SALTANDO OLAS EN ROMPIENTE, ENCONTRAMOS LA GRUTA DE LA BALLENA: una caverna prácticamente desconocida con osamentas primitivas de animales marinos y fósiles cetáceos con una data de 3 mil años. Depositados a 37 metros sobre el nivel del mar, se cree que llegaron hasta ahí luego de que un cataclismo cambiara la fisonomía del archipiélago. “Este año la misión es conseguir datos que nos ayuden a establecer cómo ha variado el clima desde la última glaciación, así como recolectar evidencias de la cultura Kawésqar en una zona de difícil acceso, de gran precariedad y subsistencia”, añade Agüero. Otra de las metas es confirmar si el territorio antártico estuvo alguna vez unido a la Patagonia junto a otras porciones de tierra que comparten las aguas del Pacífico Sur.
“Aquí existe un incalculable valor antropológico y geológico. Isla Madre de Dios debe ser declarada Patrimonio de la Humanidad ante Unesco”, insiste el investigador Jean Francois Pernette.
Uno de los últimos descubrimientos de Centre Terre es La Morrena: una cueva formada por sedimentos volcánicos y ocultos por una espesa vegetación. Contra el viento, una vez más hay que emprender la ruta en zodiac para desembarcar en una costa de calizas en forma de cuchillos. Un paso en falso y el riesgo es inminente. Luego una caminata en ascenso sobre cincuenta metros de altura, sorteando rocas resbalosas salpicadas de nieve, además de líquenes y musgos. Arriba, la entrada a una gruta que en su interior conserva sedimentos de la última glaciación del planeta y con estalagmitas que tienen una data sobre los diez mil años. “¡Esto también es un paraíso para los que nos dedicamos a los estudios paleoclimáticos!”, exclama Pernette.
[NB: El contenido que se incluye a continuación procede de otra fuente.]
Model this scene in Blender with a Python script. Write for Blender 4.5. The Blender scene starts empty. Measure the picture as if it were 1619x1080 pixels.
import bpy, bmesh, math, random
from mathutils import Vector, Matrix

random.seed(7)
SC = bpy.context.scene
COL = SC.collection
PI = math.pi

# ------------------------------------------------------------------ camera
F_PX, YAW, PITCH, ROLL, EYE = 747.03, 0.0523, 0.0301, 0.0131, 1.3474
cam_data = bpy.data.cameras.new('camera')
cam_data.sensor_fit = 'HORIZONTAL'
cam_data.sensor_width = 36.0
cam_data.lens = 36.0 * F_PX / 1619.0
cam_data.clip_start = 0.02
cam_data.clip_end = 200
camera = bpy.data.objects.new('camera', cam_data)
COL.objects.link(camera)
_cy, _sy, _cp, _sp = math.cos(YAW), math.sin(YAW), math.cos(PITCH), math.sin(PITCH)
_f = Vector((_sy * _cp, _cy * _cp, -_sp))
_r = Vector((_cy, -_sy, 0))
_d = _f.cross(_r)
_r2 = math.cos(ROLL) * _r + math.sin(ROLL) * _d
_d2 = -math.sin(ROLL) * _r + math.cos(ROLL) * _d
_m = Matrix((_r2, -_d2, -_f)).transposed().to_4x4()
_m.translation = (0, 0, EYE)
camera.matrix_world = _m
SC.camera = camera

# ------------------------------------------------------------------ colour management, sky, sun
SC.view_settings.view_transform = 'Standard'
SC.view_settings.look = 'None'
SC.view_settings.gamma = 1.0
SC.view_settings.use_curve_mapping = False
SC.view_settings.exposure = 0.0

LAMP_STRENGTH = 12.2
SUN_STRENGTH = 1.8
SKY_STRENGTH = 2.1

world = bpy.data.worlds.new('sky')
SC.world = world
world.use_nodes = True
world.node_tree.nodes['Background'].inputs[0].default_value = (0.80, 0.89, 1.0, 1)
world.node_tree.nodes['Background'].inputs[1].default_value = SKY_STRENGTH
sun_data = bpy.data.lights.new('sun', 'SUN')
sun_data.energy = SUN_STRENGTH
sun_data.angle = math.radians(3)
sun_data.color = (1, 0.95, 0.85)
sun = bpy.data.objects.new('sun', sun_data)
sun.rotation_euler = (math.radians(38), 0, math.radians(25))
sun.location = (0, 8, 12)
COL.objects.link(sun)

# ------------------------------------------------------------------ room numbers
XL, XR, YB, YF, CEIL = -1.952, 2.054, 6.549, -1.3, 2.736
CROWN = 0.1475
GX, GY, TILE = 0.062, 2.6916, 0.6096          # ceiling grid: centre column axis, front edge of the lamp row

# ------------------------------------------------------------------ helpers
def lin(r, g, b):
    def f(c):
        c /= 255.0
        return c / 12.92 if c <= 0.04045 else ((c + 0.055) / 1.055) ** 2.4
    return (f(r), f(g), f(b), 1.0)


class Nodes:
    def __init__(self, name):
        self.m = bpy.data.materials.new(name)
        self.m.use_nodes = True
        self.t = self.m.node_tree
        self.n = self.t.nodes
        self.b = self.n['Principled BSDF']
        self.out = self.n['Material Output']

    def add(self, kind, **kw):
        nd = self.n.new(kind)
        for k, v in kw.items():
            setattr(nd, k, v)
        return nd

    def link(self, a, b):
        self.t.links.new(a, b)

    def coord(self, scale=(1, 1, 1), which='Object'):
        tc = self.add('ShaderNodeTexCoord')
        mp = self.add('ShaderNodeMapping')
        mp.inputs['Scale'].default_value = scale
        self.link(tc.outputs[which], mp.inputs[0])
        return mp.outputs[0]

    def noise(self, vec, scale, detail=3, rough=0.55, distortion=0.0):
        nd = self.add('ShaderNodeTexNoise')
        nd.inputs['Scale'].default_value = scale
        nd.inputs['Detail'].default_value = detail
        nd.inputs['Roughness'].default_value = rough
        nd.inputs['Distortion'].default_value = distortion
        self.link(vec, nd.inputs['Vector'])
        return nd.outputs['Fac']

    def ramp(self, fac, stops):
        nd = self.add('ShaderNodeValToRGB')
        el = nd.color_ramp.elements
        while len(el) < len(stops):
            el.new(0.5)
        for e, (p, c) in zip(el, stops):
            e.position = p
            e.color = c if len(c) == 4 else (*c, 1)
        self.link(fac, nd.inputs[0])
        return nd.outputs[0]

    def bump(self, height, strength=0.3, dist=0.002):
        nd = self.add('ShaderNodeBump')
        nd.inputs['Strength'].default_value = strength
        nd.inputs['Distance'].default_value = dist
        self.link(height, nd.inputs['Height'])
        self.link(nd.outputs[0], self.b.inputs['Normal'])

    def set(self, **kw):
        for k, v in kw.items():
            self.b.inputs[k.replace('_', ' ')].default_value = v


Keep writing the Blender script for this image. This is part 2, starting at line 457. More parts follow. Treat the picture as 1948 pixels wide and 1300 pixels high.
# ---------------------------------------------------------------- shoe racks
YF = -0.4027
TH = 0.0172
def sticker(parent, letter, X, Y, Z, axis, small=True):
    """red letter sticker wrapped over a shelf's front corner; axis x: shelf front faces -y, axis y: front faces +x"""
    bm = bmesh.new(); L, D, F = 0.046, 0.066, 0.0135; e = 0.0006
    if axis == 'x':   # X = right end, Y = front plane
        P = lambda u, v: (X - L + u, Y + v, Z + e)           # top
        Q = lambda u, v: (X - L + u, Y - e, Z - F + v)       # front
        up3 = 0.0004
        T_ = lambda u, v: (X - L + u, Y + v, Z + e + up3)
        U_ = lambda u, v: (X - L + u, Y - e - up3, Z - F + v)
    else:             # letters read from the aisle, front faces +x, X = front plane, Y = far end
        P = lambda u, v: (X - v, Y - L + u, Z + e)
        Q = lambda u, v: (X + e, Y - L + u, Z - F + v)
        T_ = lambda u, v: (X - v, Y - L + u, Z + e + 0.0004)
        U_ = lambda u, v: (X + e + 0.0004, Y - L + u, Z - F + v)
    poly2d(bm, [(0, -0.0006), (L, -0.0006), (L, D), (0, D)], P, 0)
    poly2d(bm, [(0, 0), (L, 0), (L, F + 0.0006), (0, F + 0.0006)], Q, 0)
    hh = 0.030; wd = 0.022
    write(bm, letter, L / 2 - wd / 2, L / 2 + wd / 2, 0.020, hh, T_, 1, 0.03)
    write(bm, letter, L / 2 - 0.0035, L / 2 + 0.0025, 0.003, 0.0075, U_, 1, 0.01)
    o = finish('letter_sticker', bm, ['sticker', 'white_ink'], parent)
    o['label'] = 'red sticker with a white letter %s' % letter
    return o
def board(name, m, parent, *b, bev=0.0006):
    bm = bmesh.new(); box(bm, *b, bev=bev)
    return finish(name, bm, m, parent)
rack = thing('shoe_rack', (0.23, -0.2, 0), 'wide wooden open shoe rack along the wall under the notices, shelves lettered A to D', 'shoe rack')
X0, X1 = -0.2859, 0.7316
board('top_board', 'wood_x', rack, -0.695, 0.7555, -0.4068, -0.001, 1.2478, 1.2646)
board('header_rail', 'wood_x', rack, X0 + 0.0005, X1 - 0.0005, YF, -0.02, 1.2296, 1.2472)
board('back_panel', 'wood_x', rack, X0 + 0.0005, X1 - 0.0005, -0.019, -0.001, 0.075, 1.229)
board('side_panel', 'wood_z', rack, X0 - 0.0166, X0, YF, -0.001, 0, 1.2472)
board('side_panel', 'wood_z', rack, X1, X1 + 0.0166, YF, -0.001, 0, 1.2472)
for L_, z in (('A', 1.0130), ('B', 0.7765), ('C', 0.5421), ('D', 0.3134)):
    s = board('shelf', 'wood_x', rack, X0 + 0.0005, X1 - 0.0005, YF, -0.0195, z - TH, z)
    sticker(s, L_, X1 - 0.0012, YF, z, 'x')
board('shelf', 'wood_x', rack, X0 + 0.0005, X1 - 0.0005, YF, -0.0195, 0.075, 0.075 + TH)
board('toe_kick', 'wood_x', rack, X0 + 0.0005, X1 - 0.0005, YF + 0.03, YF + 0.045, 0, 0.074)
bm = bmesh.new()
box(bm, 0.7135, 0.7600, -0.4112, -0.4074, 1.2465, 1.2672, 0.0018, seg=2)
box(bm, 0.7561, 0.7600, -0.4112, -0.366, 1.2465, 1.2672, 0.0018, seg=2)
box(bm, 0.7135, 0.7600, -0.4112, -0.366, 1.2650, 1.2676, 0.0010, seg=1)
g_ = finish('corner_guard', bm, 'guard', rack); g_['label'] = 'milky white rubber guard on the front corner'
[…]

La toma de muestra es inmediata. Todo con el objetivo de determinar, a través de las pruebas de Carbono 14, las edades de un planeta que parece necesitar diagnósticos con urgencia. Queda poco tiempo: hay que descender con rapidez para no perder la escasa luz y esquivar la lluvia que amenaza en convertirse en granizada de un momento a otro. Entonces una carcajada de Richard Maire retumba en la caverna y luego reflexiona en voz alta: “Finalmente es la pasión por investigar lo único que mitiga esta angustia existencial”. Saca un chocolate de su mochila, nos reímos y abajo nos espera sólo un zodiac. El segundo se pinchó contra los filos rocosos de la caliza blanca.